Correct Answer - Option 4 : 1, 2 and 3
The correct answer is 1, 2 and 3.
-
Raja Mahendra Pratap
- He was a journalist, writer, socialist reformer, and revolutionary Indian freedom fighter. He also became the President of the Provisional Government of India established on 1 December 1915 in Kabul, Afghanistan.
- He belonged to the ruling Jat family of the princely state of Mursan in the Hathras district of Uttar Pradesh.
- He left India in 1914 to gather outside support in order to fight British colonial rule. He went to Switzerland where he was given the Order of Red Eagle by Kaiser Wilhelm II, met German diplomats Werner Otto von Hentig, etc. in Berlin, met the Khedive of Egypt in Vienna, Enver Pasha in Turkey, Rauf Bey in Ispahan, and Habibullah in Kabul. With his visits to so many different places, he tried to gather support against the Britishers.
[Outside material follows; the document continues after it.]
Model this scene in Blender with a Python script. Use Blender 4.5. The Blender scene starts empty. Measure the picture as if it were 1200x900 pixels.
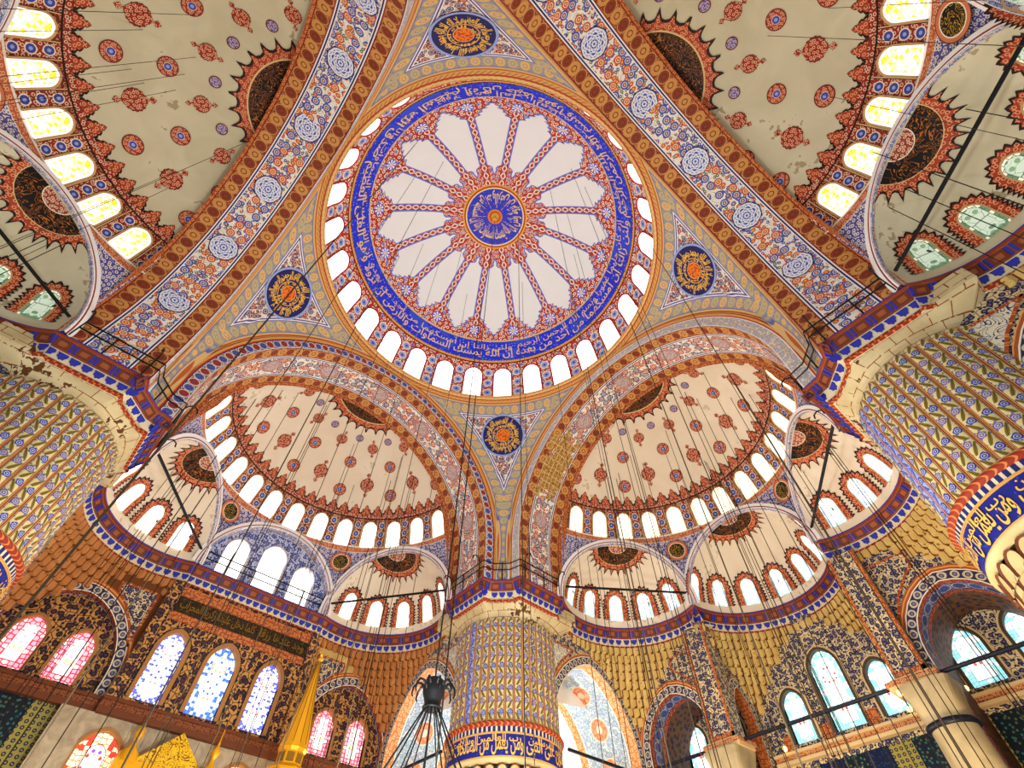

- He published the 'World Federation Monthly Magazine' in 1929 in Japan and during the second world war he was in Tokyo and continued his movement from the 'World Federation Centre' to uproot the Britishers from India.
-
Maulana Barkatullah
- He was an Indian revolutionary from Bhopal, Madhya Pradesh, and served as the Prime Minister of the Provisional Government of India.
- He carried out his revolutionary activities from abroad with fiery speeches and revolutionary writings in leading newspapers.
-
He came in contact with Raja Mahendra Pratap and Lala Hardayal while he was in England and was also friends with the Afghan Emir.
-
He along with others founded the Ghadar Party in San Francisco in 1913. He also went to several countries to seek support for the freedom of India from famous leaders like Kaiser Wilhelm II, Amir Habibullah Khan, Mohammed Resched, Ghazi Pasha, Lenin, and Hitler.
-
Lala Hardayal
- He was an Indian nationalist and revolutionary freedom fighter.
- He was awarded a scholarship from Oxford University in 1905 and moved to London where in a letter to 'The Indian Sociologist' he depicted his anarchist ideas. He gave up his scholarship and returned to India in 1908. In 1909, he went to Paris and became editor of the Vande Mataram.
- Other places visited by him were Algeria, Martinique, Boston, and California.